The new arrivals came from all branches of the Service; Infantry, Sappers, Gunners, Cavalry, and the Army Service Corps. Each man was very proud of his own Branch; and a wonderfully healthy rivalry and affection sprang up between them. The

gunner twitted the sapper, the cavalryman made jokes at the A.S.C., and the infantryman groused at the whole lot. But all knew at the bottom of their hearts, how each is essential to the other.

It was to be expected when all these varied men came together, that the inculcating of a proper esprit de corps-the training of each individual in an entirely new science for the benefit of the whole-would prove a very difficult and painstaking task. But the wonderful development, however, in a few months, of a large, heterogeneous collection of men into a solid, keen, self-sacrificing unit, was but another instance of the way in which war improves the character and temperament of man.

It was entirely new for men who were formerly in a regiment, full of traditions, to find themselves in the Tank Corps. Here was a Corps, the functions of which resulted from an idea born of the exigencies of this science-demanding war. Unlike every other branch of the Service, it has no regimental history to direct it, no traditions upon which to build, and still more important from a practical point of view, no experience from which to draw for guidance, either in training or in action. In the Infantry, the attack has resulted from a steady development in ideas and tactics, with past wars to give a foundation and this present one to suggest changes and to bring about remedies for the defects which crop up daily. With this new weapon, which was launched on the Somme on September 15, 1916, the tactics had to be decided upon with no realistic experimentation as ground work; and, moreover, with the very difficult task of working in concert with other arms of the Service that had had two years of fighting, from which to learn wisdom.

With regard to discipline, too,-of all things the most important, for the success of a battle has depended, does, and always will depend, upon the state of discipline of the troops engaged,-all old regiments have their staff of regular instructors to drill and teach recruits. In them has grown up that certain feeling and loyalty which time and past deeds have done so much to foster and cherish. Here were we, lacking traditions, history, and experience of any kind.

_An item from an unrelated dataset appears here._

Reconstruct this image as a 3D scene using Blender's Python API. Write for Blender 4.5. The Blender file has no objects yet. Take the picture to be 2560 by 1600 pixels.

It is easy to realize the responsibility that lay not only upon the Chief of this new Corps, but upon each individual and lowest member thereof. It was for us all to produce esprit de corps, and to produce it quickly. It was necessary for us to develop a love of the work, not because we felt it was worth while, but because we knew that success or failure depended on each man's individual efforts.

But, naturally, the real impetus came from the top, and no admiration or praise can be worthy of that small number of men in whose hands the real destinies of this new formation lay; who were continually devising new schemes and ideas for binding the whole together, and for turning that whole into a highly efficient, up-to-date machine.

KING GEORGE AND QUEEN MARY INSPECTING A TANK ON THE BRITISH FRONT IN FRANCEToList

"How did the tank happen to be invented?" is a common question. The answer is that in past wars experience has made it an axiom that the defenders suffer more casualties than the attacking forces. From the first days of 1914, however, this condition was reversed, and whole waves of attacking troops were mown down by two or three machine guns, each manned, possibly, by not more than three men. There may be in a certain sector, before an attack, an enormous preliminary bombardment which is destined to knock out guns, observation posts, dumps, men, and above all, machine-gun emplacements. Nevertheless, it has been found in actual practice that despite the most careful observation and equally careful study of aeroplane photographs, there are, as a rule, just one or two machine guns which, either through bad luck or through precautions on the part of the enemy, have escaped destruction. These are the guns which inflict the damage when the infantrymen go over and which may hold up a whole attack.

It was thought, therefore, that a machine might be devised which would cross shell-craters, wire and trenches, and be at the same time impervious to bullets, and which would contain a certain number of guns to be used for knocking out such machine guns as were still in use, or to lay low the enemy infantry. With this idea, a group of men, in the end of 1915, devised the present type of heavy armoured car. In order to keep the whole plan as secret as possible, about twenty-five square miles of ground in Great Britain were set aside and surrounded with armed guards. There, through all the spring and early summer of 1916, the work was carried on, without the slightest hint of its existence reaching the outside world. Then, one night, the tanks were loaded up and shipped over to France, to make that first sensational appearance on the Somme, with the success which warranted their further production on a larger and more ambitious scale.